Unfortunately, Vincent wasn't around to witness his daughter's proudest day in the sport last month, when Crowley finished an entirely unexpected third place in the National Inter-Club Cross-Country Championships in Santry, behind only established internationals Fionnuala McCormack (nee-Britton) and Lizzie Lee.

Indeed, both McCormack and Lee were part of the victorious Irish senior women's team at the European Cross Country Championships in 2012, on a day where Crowley - who had taken up the sport just months beforehand - was busy finishing a distant second in the National Novice Cross Country Championships in Wexford.
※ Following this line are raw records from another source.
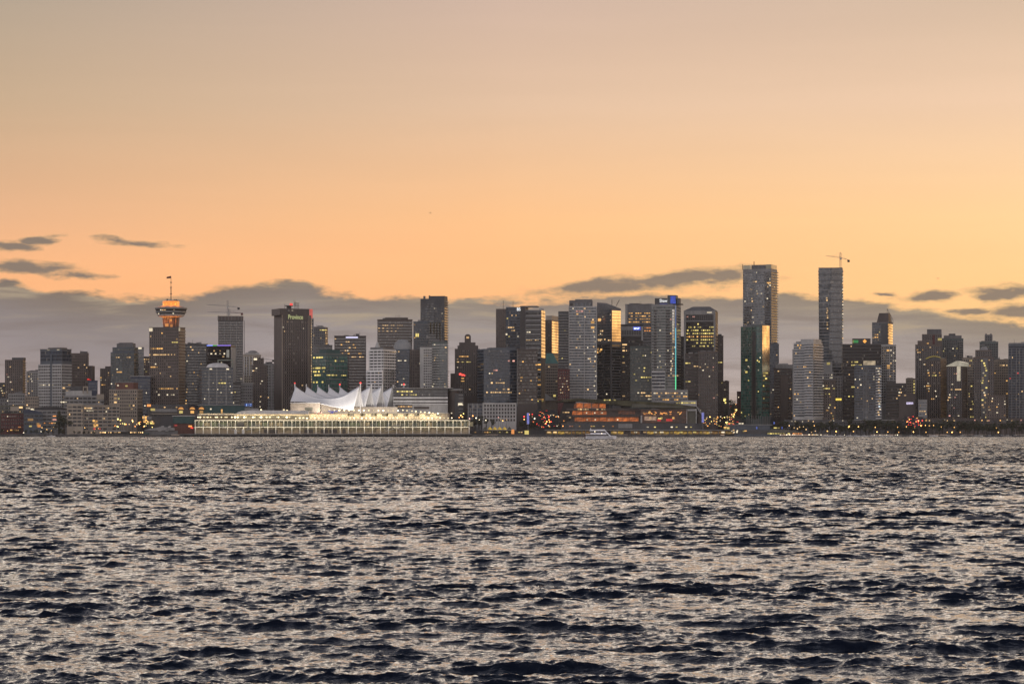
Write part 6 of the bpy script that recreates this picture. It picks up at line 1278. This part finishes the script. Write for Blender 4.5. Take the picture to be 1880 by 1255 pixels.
for key, n, lab in (('gap', 16, 'car with glowing tail lights climbing the street under the sunset gap'), ('mid', 10, 'car with glowing tail lights on the plaza ramp east of the convention hall'), ('park', 16, 'car with red tail lights on the street climbing behind the park trees')):
    (xa, xb), (xc, xd), y0, y1, Da, Db = STREETS[key]
    for i in range(n):
        f = (i+R()*.7)/n; D = Da+(Db-Da)*f; w0, w1 = xa+(xc-xa)*f, xb+(xd-xb)*f
        zz = CAMH+(HOR-y0)*Da/F; z2 = CAMH+(HOR-y1)*Db/F; z = zz+(z2-zz)*f
        car(w0+(w1-w0)*(.18+.64*R()), HOR-(z-CAMH)*F/D, D, lab, 'cars on the climbing streets, '+key)
for i in range(16):
    f = R(); D = 2984; px = 1664+R()*30; py = 768+R()*14
    lamp_post(px, py, D-4-R()*3, random.choice(('red', 'orange', 'red', 'amber')), 'red traffic light cluster above the street behind the park trees', 'red lights behind the park trees', .6, CAMH+(HOR-py)*D/F-3.5)
# ------------------------------------------------------------------ blue banners, motor yacht, moored boats, birds
def banner(px, y0, y1, D, label):
    k = D/F; root = empty('banner_pylon', ((px-940)/F*D, D, GZ), 0, label, 'banner'); z0, z1 = CAMH+(HOR-y1)*k-GZ, CAMH+(HOR-y0)*k-GZ
    MB().box(-1.3, 1.3, 0, .5, z0, z1).build('panel', emis('banner_violet', (.32, .34, .95), .55, .45, (.5, .5, .25)), root); MB().box(-.3, .3, .1, .4, 0, z0-.01).build('post', W['grey'], root); MB().box(-1.5, 1.5, -.1, .6, z1+.01, z1+.4).build('cap', W['pale'], root)
banner(969.5, 758, 778, 2948, 'tall violet lit banner pylon beside the busy plaza lights'); banner(1290.5, 757, 775, 2950, 'violet lit banner pylon under the roof strut of the convention hall')
k = 1936/F; yb = empty('motor_yacht', ((1103-940)/F*1936, 1936, 0), 0, 'white motor yacht with dark windows and a raked windscreen crossing before the far shore', 'boat')
white = wall('hull_white', (.90, .89, .92), .35, .15); X = lambda px: (px-1103)*k; Zb = lambda py: (806-py)*k
def hull(name, st, zs, m):
    vs, fs = [], []
    for px, hw, z0, z1 in st: vs += [(X(px), -hw*.82, z0), (X(px), -hw, z1), (X(px), hw, z1), (X(px), hw*.82, z0)]
    for i in range(len(st)-1):
        b_ = i*4
        for j in range(4): fs.append((b_+j, b_+4+j, b_+4+(j+1) % 4, b_+(j+1) % 4))
    fs += [(0, 1, 2, 3), tuple((len(st)-1)*4+j for j in (3, 2, 1, 0))]
    return mesh(name, vs, fs)
obj('hull', hull('hull', [(1075.5, 2.6, -.5, Zb(800.2)), (1090, 2.9, -.5, Zb(800.2)), (1112, 2.7, -.5, Zb(800.1)), (1124, 1.7, -.5, Zb(799.9)), (1131.5, .12, .6, Zb(799.5))], None, white), white, yb)
MB().box(X(1076.5), X(1126), -3.0, 3.0, Zb(802.4), Zb(801.9)).build('rub_rail', W['midgrey'], yb)
MB().box(X(1076), X(1128), -2.5, 2.5, -.05, Zb(805.0)).build('waterline_stripe', W['black'], yb)
MB().prism([(X(1076), Zb(800.1)), (X(1119), Zb(800.1)), (X(1114), Zb(797.4)), (X(1077.5), Zb(797.4))], -2.3, 2.3).build('main_window_strip', W['black'], yb)
MB().prism([(X(1075), Zb(797.3)), (X(1114), Zb(797.3)), (X(1113), Zb(796.3)), (X(1075.5), Zb(796.3))], -2.5, 2.5).build('side_deck', white, yb)
MB().prism([(X(1084), Zb(796.2)), (X(1113.5), Zb(796.2)), (X(1112.3), Zb(794.1)), (X(1084), Zb(794.1))], -2.05, 2.05).build('upper_cabin', white, yb)
MB().prism([(X(1084.5), Zb(794.05)), (X(1112.2), Zb(794.05)), (X(1110.2), Zb(791)), (X(1084.5), Zb(791))], -2.0, 2.0).build('upper_window_strip', W['black'], yb)
MB().prism([(X(1082), Zb(790.9)), (X(1110.5), Zb(790.9)), (X(1107), Zb(787.8)), (X(1083), Zb(788.2))], -2.3, 2.3).build('fly_bridge', white, yb)
for sy in (-2.42, 2.3): MB().prism([(X(1119), Zb(800)), (X(1121.5), Zb(800)), (X(1109.5), Zb(787.6)), (X(1106.8), Zb(787.6))], sy, sy+.14).build('windscreen_frame', white, yb)
MB().prism([(X(1118.6), Zb(800)), (X(1119.6), Zb(800)), (X(1111.8), Zb(791.5)), (X(1110.9), Zb(791.5))], -2.25, 2.25).build('windscreen', W['black'], yb)
MB().bar((X(1084.5), 0, Zb(788.6)), (X(1084.5), 0, Zb(785.5)), .3, 8).build('radar_mast', white, yb); MB().box(X(1106), X(1109), -.6, .6, Zb(788.1), Zb(786)).build('radar_dome', W['maroon'], yb)
for i in range(8): MB().bar((X(1116+i*1.9), -1.9+i*.22, Zb(799.9)), (X(1116+i*1.9), -1.9+i*.22, Zb(797.6)), .05).build('rail_post', W['pale'], yb)
for px, py in ((1092, 791.8), (1104.5, 795.2)):
    q = obj('cabin_light', lamp_mesh('white', 4.0), None, yb, (X(px), -2.15, Zb(py))); q.scale = (.3, .2, .3)
MB().box(X(1072), X(1075.4), -2.2, 2.2, .25, .8).build('swim_platform', W['darkgrey'], yb); obj('flag', mesh('flag', [(X(1072.5), 0, 2.1), (X(1075), 0, 2.6), (X(1075), 0, 3.6), (X(1072.5), 0, 3.0)], [(0, 1, 2, 3)]), W['maroon'], yb)
def sailboat(px, D, h, label, group, hullm='white'):
    root = empty('sailboat', ((px-940)/F*D, D, 0), random.uniform(-.5, .5), label, 'boat', group)
    vs, fs = [], []
    for x_, hw, z1 in ((-4.5, 1.1, 1.0), (-1, 1.5, .95), (2.5, 1.1, 1.1), (4.8, .06, 1.35)): vs += [(x_, -hw*.6, -.3), (x_, -hw, z1), (x_, hw, z1), (x_, hw*.6, -.3)]
    for i in range(3):
        for j in range(4): fs.append((i*4+j, i*4+4+j, i*4+4+(j+1) % 4, i*4+(j+1) % 4))
    fs += [(0, 1, 2, 3), (15, 14, 13, 12)]
    key = ('sailhull', hullm)
    if key not in LITME: LITME[key] = mesh('hull', vs, fs); LITME[key].materials.append(W[hullm]); LITME['cabin'] = MB().prism([(-2, 1.0), (1.8, 1.0), (1.2, 1.6), (-1.8, 1.6)], -.8, .8).me('cabin'); LITME['cabin'].materials.append(W['pale']); LITME['boom'] = MB().bar((.6, 0, 2.2), (-3.8, 0, 2.3), .14, 6).me('boom'); LITME['boom'].materials.append(W['navy'])
    obj('hull', LITME[key], None, root); obj('cabin', LITME['cabin'], None, root); MB().bar((.6, 0, 1), (.6, 0, h), .12, 6).build('mast', W['steel'], root); obj('boom', LITME['boom'], None, root)
for i, px in enumerate((1673, 1687, 1714, 1741, 1766, 1792, 1797, 1817, 1841, 1850, 1864)): sailboat(px, 2893-R()*3, 5+R()*3, 'small moored sailboat with a bare mast below the park trees', 'sailboats moored below the park', random.choice(('white', 'navy', 'grey')))
sailboat(94, 2895, 10, 'lone white sailboat below the grey shed at the eastern shore', None)
for i in range(9): sailboat(1510+i*15+R()*6, 2896, 3+R()*2, 'low white boat moored at the floating marina dock', 'boats at the floating marina dock')
dock = empty('floating_dock', ((1578-940)/F*2899, 2899, 0), 0, 'long pale floating marina dock below the park trees', 'dock'); MB().box(-46, 46, -1.2, 1.2, -.3, .5).build('deck', W['pale'], dock)
for i in range(10): MB().bar((-44+i*9.7, 1.3, -.5), (-44+i*9.7, 1.3, 2.4), .16, 6).build('pile', W['darkgrey'], dock)
dk = empty('floating_dock', ((1398-940)/F*2899, 2899, 0), 0, 'dark seaplane dock low on the water, edged with tiny lamps', 'dock'); MB().box(-42, 60, -2, 2, -.3, .6).build('deck', W['midgrey'], dk); MB().box(-30, 20, -.5, 1.8, .61, 2.6).build('shelter', W['slate'], dk)
def bird(px, py, D, s, label):
    root = empty('gull', ((px-940)/F*D, D, CAMH+(HOR-py)*D/F), 0, label, 'bird')
    mb = MB().lathe([(.01, -.42), (.11, -.2), (.13, .05), (.08, .25), (.02, .42)], seg=8); me = mb.me('body')
    for v in me.vertices: v.co = Vector((v.co.z, v.co.y, v.co.x))*s
    me.materials.append(W['darkgrey']); obj('body', me, None, root)
    for sy in (-1, 1):
        w_ = mesh('wing', [(a*s, sy*b_*s, c*s) for a, b_, c in ((.18, .08, .03), (-.15, .08, .03), (-.12, .55, .22), (.12, .55, .24), (-.16, 1.15, .10), (-.02, 1.15, .12))], [(0, 1, 2, 3), (3, 2, 4, 5)]); w_.materials.append(W['midgrey']); obj('wing', w_, None, root)
    root.rotation_euler = (0, 0, .6)
bird(790, 391, 420, .34, 'tiny dark gull gliding high in the orange sky above mid city'); bird(1722, 511, 420, .34, 'tiny gull above the western loose clouds')
# ------------------------------------------------------------------ the thin evening haze over the harbour
hz = MB().box(-2700, 2700, -80, 6200, -5.5, 246).me('haze'); hm = bpy.data.materials.new('evening_haze'); hm.use_nodes = True
h_ = N(hm.node_tree); h_.n.clear(); ho = h_.new('ShaderNodeOutputMaterial'); hv = h_.new('ShaderNodeVolumePrincipled')
hv.inputs['Color'].default_value = (.86, .82, .80, 1); hv.inputs['Density'].default_value = 1.7e-5; hv.inputs['Anisotropy'].default_value = .1
h_.l.new(hv.outputs[0], ho.inputs['Volume'])
hm.cycles.homogeneous_volume = True
tag(obj('haze', hz, hm), kind='stuff')
SC.cycles.volume_bounces = 0
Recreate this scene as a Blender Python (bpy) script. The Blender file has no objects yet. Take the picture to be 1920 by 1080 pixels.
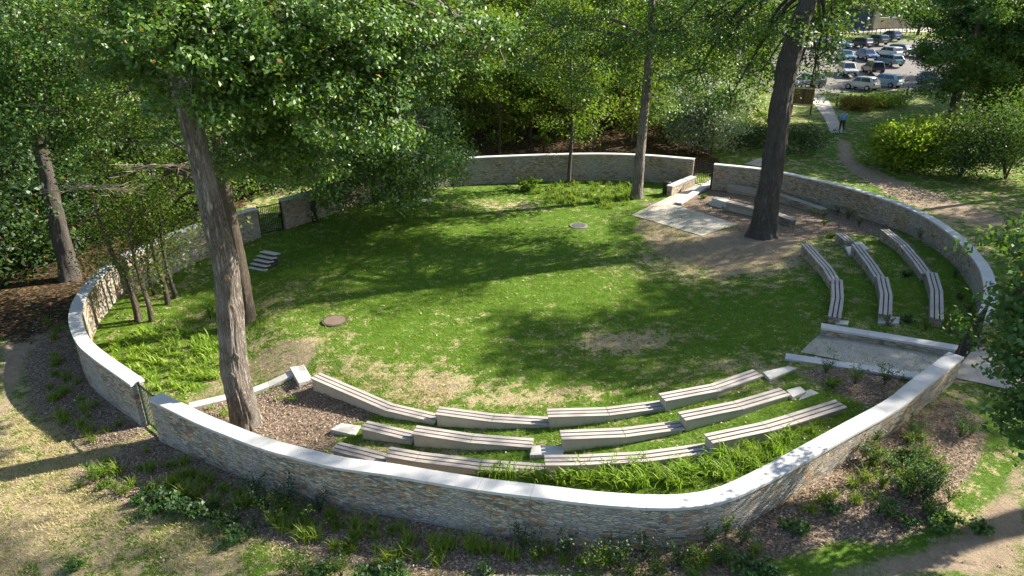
import bpy, bmesh, math, random
import numpy as np
from mathutils import Vector, Matrix
from mathutils.geometry import delaunay_2d_cdt
R = math.radians
random.seed(7)
sc = bpy.context.scene
COL = sc.collection
# ------------------------------------------------------------------ camera
PITCH, CAMH, F = 23.7, 12.0, 1280.0
cd = bpy.data.cameras.new('camera'); cam = bpy.data.objects.new('camera', cd); COL.objects.link(cam)
cd.lens = 24; cd.sensor_width = 36; cd.clip_end = 2000; cd.clip_start = .1
cam.location = (0, 0, CAMH); cam.rotation_euler = (R(90 - PITCH), 0, 0); sc.camera = cam
# ------------------------------------------------------------------ light
SAZ, SEL = math.atan2(0.33, 1.0), R(34)
world = bpy.data.worlds.new('World'); sc.world = world; world.use_nodes = True
wn = world.node_tree; sky = wn.nodes.new('ShaderNodeTexSky'); sky.sky_type = 'NISHITA'; sky.sun_disc = False
sky.sun_elevation = SEL; sky.sun_rotation = math.pi / 2 - SAZ
wn.links.new(sky.outputs[0], wn.nodes['Background'].inputs[0]); wn.nodes['Background'].inputs[1].default_value = .092
sl = bpy.data.lights.new('sun', 'SUN'); sl.energy = 5.0; sl.angle = R(.5); sl.color = (1, .93, .82)
so = bpy.data.objects.new('sun', sl); COL.objects.link(so)
sdir = Vector((math.cos(SEL) * math.cos(SAZ), math.cos(SEL) * math.sin(SAZ), math.sin(SEL)))
so.rotation_euler = sdir.to_track_quat('Z', 'Y').to_euler(); so.location = (40, 20, 40)
sc.view_settings.view_transform = 'Standard'; sc.view_settings.look = 'None'; sc.view_settings.gamma = 1
sc.view_settings.exposure = 1.7
sc.cycles.max_bounces = 6; sc.cycles.transparent_max_bounces = 4; sc.cycles.diffuse_bounces = 3

# ------------------------------------------------------------------ terrain and pixel helpers
TH = np.array([-40, 0, 30, 60, 90, 120, 150, 172, 200, 221, 240, 251, 267, 280, 300, 320.])
TR = np.array([1.0, .75, .35, 0, 0, 0, -.2, -.75, -.85, -.8, -.35, 0, .42, .72, 1.0, 1.0])
R0 = np.array([6, 7, 7, 8, 9, 9, 10.5, 11, 10.6, 9.5, 9, 8, 7, 7, 6, 6.])
R1 = np.array([13, 14, 14, 15, 15, 15, 13.2, 13.2, 13.2, 13, 13, 13, 13, 13, 13, 13.])
def sm(a, b, v):
    t = np.clip((v - a) / (b - a), 0, 1); return t * t * (3 - 2 * t)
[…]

Since then there had been little - aside perhaps from her father's astute prediction - to suggest Crowley could ever mix it with such seasoned internationals, whose training loads dwarf the 40 to 50 miles a week she usually racks up.

However, there is a reason for her conservative approach; it is primarily down to her relative inexperience in the sport - Crowley was primarily a swimmer and Gaelic footballer in her youth - but she also has an injury history which has given her a harsh education in the laws of diminishing returns when it comes to training.

Last month in Santry, Crowley could only envision a finish in the mid-teens, so had to be convinced by her coaches at Crusaders AC that it was worth re-arranging her planned trip to Lanzarote to enable her participation. "On days like the inter-clubs," she says, "that would have been one of the happiest days of my dad's life. He was so mad about running, loved it and loved me running. When I finished third, the only person I wanted to tell was my dad, but at the same time I could feel his presence. He got me to here and he was there in spirit."

Crowley knows that as proud as her parents would have been that day, it would be even more pronounced if they could see her don the Irish vest for the first time tomorrow afternoon.

The idea of lining up alongside McCormack as a crucial member of a team which ranks among the medal contenders is all a bit surreal - the nice kind of surreal.

The overwhelming feeling, though, is not one of nervous apprehension but of giddy anticipation.

"I got my Irish kit earlier in the week and I couldn't stop smiling," she says. "It's all excitement; that's all I feel at the moment. I can't wait to put on the Irish vest, go out there and try my heart out."

Though the senior women's team represents Ireland's best chance of a medal, Kevin Mulcaire has the potential to make the podium as an individual in the junior men's race.

The 18-year-old from Clare finished a close fourth over 5000m at the European Junior Championships in July and won the Irish junior title in impressive style last month.

The senior men's team will be led by Mick Clohisey, who won the national title last month in Santry and secured the Olympic qualifying time for the men's marathon by running 2:15:35 in Berlin in September. He will be joined by Paul Pollock, John Coghlan, Ryan Creech, Joe Sweeney and Sergiu Ciobanu, who will make his Irish debut, having previously represented Moldova.

European Cross Country Championships, tomorrow, RTE Two, 11:45am.